Un día, el hermano mayor de esta niña, construyó una pequeña trampa para cazar pájaros, lo que a la pequeña, sensible como era, no le pareció correcto. Ella sentía mucha pena por cada una de las aves que podrían caer en dicha trampa. Eso hizo que, primero le rogase y luego le exigiera a su hermano, destruir la trampa. Como él se negó a tal petición, la niña, demostrando seguridad y confianza, aprovechó una reunión familiar para decir: “No importa que no atiendan mi petición, pero desde hoy voy a orar para que esas trampas no funcionen”. Y así lo hizo a partir de entonces.
Ya en la tercera noche, la madre la llamó y le dijo: “Hija, me cuenta tu hermano, que en verdad, tal como le has estado pidiendo a Dios, hasta ahora ningún pájaro ha caído en la trampa. ¿Cómo pudo ser posible eso?”
La pequeña sonrió y contestó: “Así es mamá; lo que sucede es que hace tres días yo misma rompí la trampa a puntapiés.”
Querido (a) amigo (a): la presente historia, no es con el propósito de pensar que los problemas debemos solucionarlos a puntapiés. La aplicación o enseñanza de este relato apunta a que no siempre es suficiente con orar y esperar los resultados. Debemos pedir, confiar, pero también actuar cuando haya que hacerlo.
Por citar un ejemplo: si no tenemos trabajo, debemos pedírselo al Señor, pero a la par, salir a buscarlo. Difícilmente vendrán a nuestra puerta a ofrecernos empleo, mientras estemos, como se dice vulgarmente, “panza arriba”, durmiendo, disfrutando de la tele, o estáticos, angustiados, compadeciéndonos a nosotros mismos por la supuesta mala suerte.
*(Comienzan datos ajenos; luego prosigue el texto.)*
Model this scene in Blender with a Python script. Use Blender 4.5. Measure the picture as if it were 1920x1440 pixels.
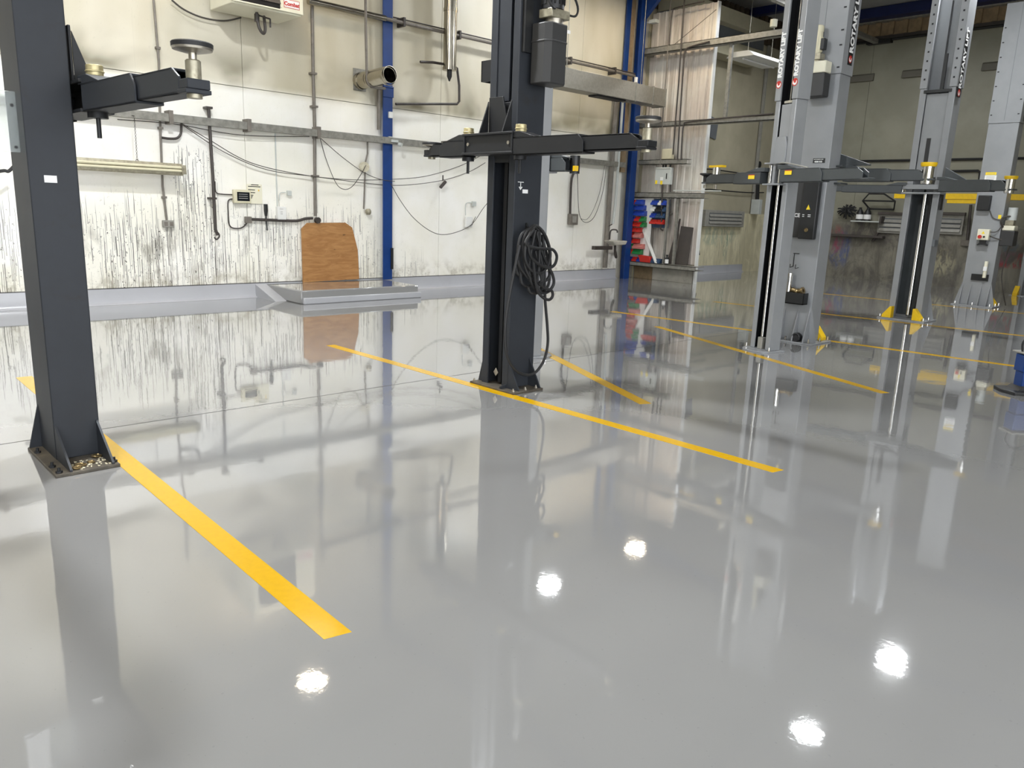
import bpy, bmesh, math, random
from mathutils import Vector, Matrix
random.seed(4)
S = bpy.context.scene
for o in list(bpy.data.objects): bpy.data.objects.remove(o)
COL = S.collection
PI = math.pi

# ---------------------------------------------------------------- camera, world, exposure
cam = bpy.data.objects.new('camera', bpy.data.cameras.new('camera')); COL.objects.link(cam)
cam.data.sensor_width = 36.0; cam.data.lens = 27.15; cam.data.clip_end = 200
cx_ = Vector((0.72825145, -0.68432878, 0.03665994)); cd_ = Vector((-0.12551161, -0.18577432, -0.97454335)); cf_ = Vector((0.67371853, 0.70511136, -0.22118163))
cam.matrix_world = Matrix(((cx_.x, -cd_.x, -cf_.x, 0), (cx_.y, -cd_.y, -cf_.y, 0), (cx_.z, -cd_.z, -cf_.z, 1.5), (0, 0, 0, 1)))
S.camera = cam
w = bpy.data.worlds.new('daylight'); S.world = w; w.use_nodes = True
w.node_tree.nodes['Background'].inputs[0].default_value = (0.93, 0.96, 1.0, 1)
w.node_tree.nodes['Background'].inputs[1].default_value = 6.2
S.view_settings.view_transform = 'Standard'; S.view_settings.look = 'None'
S.view_settings.exposure = 0.0; S.view_settings.gamma = 1.0; S.view_settings.use_curve_mapping = False
# high-bay lamps, then unseen fill lamps added for brightness: x, y, warm?, emission of the lens
LAMPS = [(10.75, 9.92, 0, 210), (13.55, 9.88, 1, 110), (13.43, 4.11, 0, 640), (10.39, 4.18, 0, 140), (5.41, 10.04, 1, 80), (2.62, 10.1, 0, 100),
         (2.9, 6.2, 0, 960), (0.2, 5.2, 1, 240), (-1.6, 4.1, 0, 420), (-1.6, 10.0, 0, 90), (6.4, 3.6, 0, 90),  # unseen lamps added to brighten the room, from this row down
         (-1.6, -1.8, 0, 25), (1.4, -1.8, 0, 25), (4.4, -1.8, 0, 80), (7.4, -1.8, 0, 25), (10.4, -1.8, 0, 25), (17.0, 8.4, 0, 260)]  # last one is added light for the bay beyond the cladding

# ---------------------------------------------------------------- helpers
class M:
    """collects shapes; build() links them as ONE mesh object"""
    def __init__(s): s.bm = bmesh.new(); s.T = Matrix.Identity(4)
    def v(s, p): return s.bm.verts.new(s.T @ Vector(p))
    def face(s, vs):
        try: return s.bm.faces.new(vs)
        except ValueError: return None
    def hexa(s, ps):
        q = [s.v(p) for p in ps]
        for f in ((3,2,1,0),(4,5,6,7),(0,1,5,4),(1,2,6,5),(2,3,7,6),(3,0,4,7)): s.face([q[i] for i in f])
        return s
    def box(s, x0, x1, y0, y1, z0, z1):
        x0,x1=sorted((x0,x1)); y0,y1=sorted((y0,y1)); z0,z1=sorted((z0,z1))
        return s.hexa([(x0,y0,z0),(x1,y0,z0),(x1,y1,z0),(x0,y1,z0),(x0,y0,z1),(x1,y0,z1),(x1,y1,z1),(x0,y1,z1)])
    def prism(s, pts, ax, a, b):
        """pts 2-D polygon in the two other axes (in x,y,z order), pushed along axis ax from a to b"""
        def P(p, t): q = list(p); q.insert(ax, t); return q
        A = [s.v(P(p, a)) for p in pts]; B = [s.v(P(p, b)) for p in pts]; n = len(pts)
        s.face(A[::-1]); s.face(B)
        for i in range(n): s.face([A[i], A[(i+1)%n], B[(i+1)%n], B[i]])
        return s
    def cyl(s, p, q, r, n=14, r2=None):
        p = Vector(p); q = Vector(q); r2 = r if r2 is None else r2
        d = (q-p).normalized(); a = d.orthogonal().normalized(); b = d.cross(a)
        A = [s.v(p+(a*math.cos(2*PI*i/n)+b*math.sin(2*PI*i/n))*r) for i in range(n)]
        B = [s.v(q+(a*math.cos(2*PI*i/n)+b*math.sin(2*PI*i/n))*r2) for i in range(n)]
        s.face(A[::-1]); s.face(B)
        for i in range(n): s.face([A[i], A[(i+1)%n], B[(i+1)%n], B[i]])
        return s
    def pipe(s, p, q, r, t=.006, n=20):
        """hollow open cylinder"""
        p = Vector(p); q = Vector(q); d = (q-p).normalized(); a = d.orthogonal().normalized(); b = d.cross(a)
        R = [[s.v(c+(a*math.cos(2*PI*i/n)+b*math.sin(2*PI*i/n))*k) for i in range(n)] for c, k in ((p,r),(q,r),(q,r-t),(p,r-t))]
        for j in range(4):
            for i in range(n): s.face([R[j][i], R[j][(i+1)%n], R[(j+1)%4][(i+1)%n], R[(j+1)%4][i]])
        return s
    def tube(s, pts, r, n=7, smooth=0, closed=False):
        pts = [Vector(p) for p in pts]
        if smooth: pts = spline(pts, smooth, closed)
        rings = []; up = None; m = len(pts)
        for i, p in enumerate(pts):
            a = pts[i-1] if (i or closed) else p; c = pts[(i+1) % m] if (i < m-1 or closed) else p
            d = (c-a).normalized()
            if up is None: up = d.orthogonal().normalized()
            up = (up - d*up.dot(d)).normalized(); bb = d.cross(up)
            rings.append([s.v(p+(up*math.cos(2*PI*k/n)+bb*math.sin(2*PI*k/n))*r) for k in range(n)])
        for i in range(m if closed else m-1):
            A, B = rings[i], rings[(i+1) % m]
            for k in range(n): s.face([A[k], A[(k+1)%n], B[(k+1)%n], B[k]])
        if not closed: s.face(rings[0][::-1]); s.face(rings[-1])
        return s
    def lathe(s, prof, c, n=24):
        """prof [(r,z)] about a vertical axis through c"""
        R = []
        for r, z in prof:
            R.append([s.v((c[0]+r*math.cos(2*PI*i/n), c[1]+r*math.sin(2*PI*i/n), c[2]+z)) for i in range(n)] if r > 1e-5 else [s.v((c[0], c[1], c[2]+z))])
        for A, B in zip(R, R[1:]):
            for i in range(n):
                a0, a1 = A[i % len(A)], A[(i+1) % len(A)]; b0, b1 = B[i % len(B)], B[(i+1) % len(B)]
                q = []
                for x in (a0, a1, b1, b0):
                    if x not in q: q.append(x)
                if len(q) > 2: s.face(q)
        return s
    def torus(s, c, ax, R, r, n=16, k=7):
        ax = Vector(ax).normalized(); a = ax.orthogonal().normalized(); b = ax.cross(a); c = Vector(c)
        return s.tube([c+(a*math.cos(2*PI*i/n)+b*math.sin(2*PI*i/n))*R for i in range(n)], r, k, closed=True)
    def build(s, name, mat, parent=None, bevel=0, smooth=True, origin=True, seg=2):
        bm = s.bm
        bmesh.ops.recalc_face_normals(bm, faces=bm.faces)
        off = Vector((0,0,0))
        if parent is None and origin and bm.verts:
            lo = [min(v.co[i] for v in bm.verts) for i in range(3)]; hi = [max(v.co[i] for v in bm.verts) for i in range(3)]
            off = Vector(((lo[0]+hi[0])/2, (lo[1]+hi[1])/2, lo[2]))
            for v in bm.verts: v.co -= off
        me = bpy.data.meshes.new(name); bm.to_mesh(me); bm.free()
        for i, mm in enumerate(mat if isinstance(mat, (list, tuple)) else [mat]): me.materials.append(mm)
        o = bpy.data.objects.new(name, me); COL.objects.link(o); o.location = off
        if parent is not None: o.parent = parent
        if smooth:
            me.polygons.foreach_set('use_smooth', [True]*len(me.polygons))
            try: me.set_sharp_from_angle(angle=math.radians(35))
            except Exception: pass
        if bevel:
            b = o.modifiers.new('bevel', 'BEVEL'); b.width = bevel; b.segments = seg; b.limit_method = 'ANGLE'; b.angle_limit = math.radians(50)
            b.harden_normals = False
        return o

def spline(pts, k, closed=False):
    out = []; m = len(pts)
    for i in range(m if closed else m-1):
        if closed: p0, p1, p2, p3 = pts[i-1], pts[i], pts[(i+1)%m], pts[(i+2)%m]
        else: p0, p1, p2, p3 = pts[max(i-1,0)], pts[i], pts[i+1], pts[min(i+2,m-1)]
        for j in range(k):
            t = j/k
            out.append(.5*((2*p1)+(p2-p0)*t+(2*p0-5*p1+4*p2-p3)*t*t+(3*p1-p0-3*p2+p3)*t**3))
    if not closed: out.append(pts[-1])
    return out

def tag(o, label, cat, group=None, kind=None):
    o['label'] = label; o['category'] = cat
    if group: o['group'] = group
    if kind: o['kind'] = kind
    return o
def thing(name, label, cat, loc, rz=0, group=None):
    o = bpy.data.objects.new(name, None); COL.objects.link(o); o.empty_display_size = .1
    o.location = loc; o.rotation_euler = (0, 0, rz); return tag(o, label, cat, group)
def struct(o): o['kind'] = 'structure'; return o
def lab(o, t): o['label'] = t; return o
def text(body, size, loc, xa, ya, mat, parent, bold=0.0, ext=.0008, name='lettering', align='LEFT'):
    c = bpy.data.curves.new(name, 'FONT'); c.body = body; c.size = size; c.extrude = ext; c.offset = bold; c.align_x = align; c.resolution_u = 3
    c.materials.append(mat); q = bpy.data.objects.new(name, c); COL.objects.link(q)
    me = bpy.data.meshes.new_from_object(q.evaluated_get(bpy.context.evaluated_depsgraph_get())); bpy.data.objects.remove(q)
    me.name = name; o = bpy.data.objects.new(name, me); COL.objects.link(o); o.parent = parent
    xa = Vector(xa); ya = Vector(ya); n = xa.cross(ya)
    o.matrix_local = Matrix(((xa.x, ya.x, n.x, loc[0]), (xa.y, ya.y, n.y, loc[1]), (xa.z, ya.z, n.z, loc[2]), (0,0,0,1)))
    return o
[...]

A veces nos cargamos de religiosidad y pensamos que todo es cuestión de marcar el número de emergencias y pedirle a Dios, y luego sentarnos a esperar, como cuando de niños le escribíamos en Navidad a los Reyes Magos.
Dios requiere de nosotros no sólo humildad para pedir, fe para confiar y paciencia para esperar, sino también, disposición para actuar si el tema lo requiere.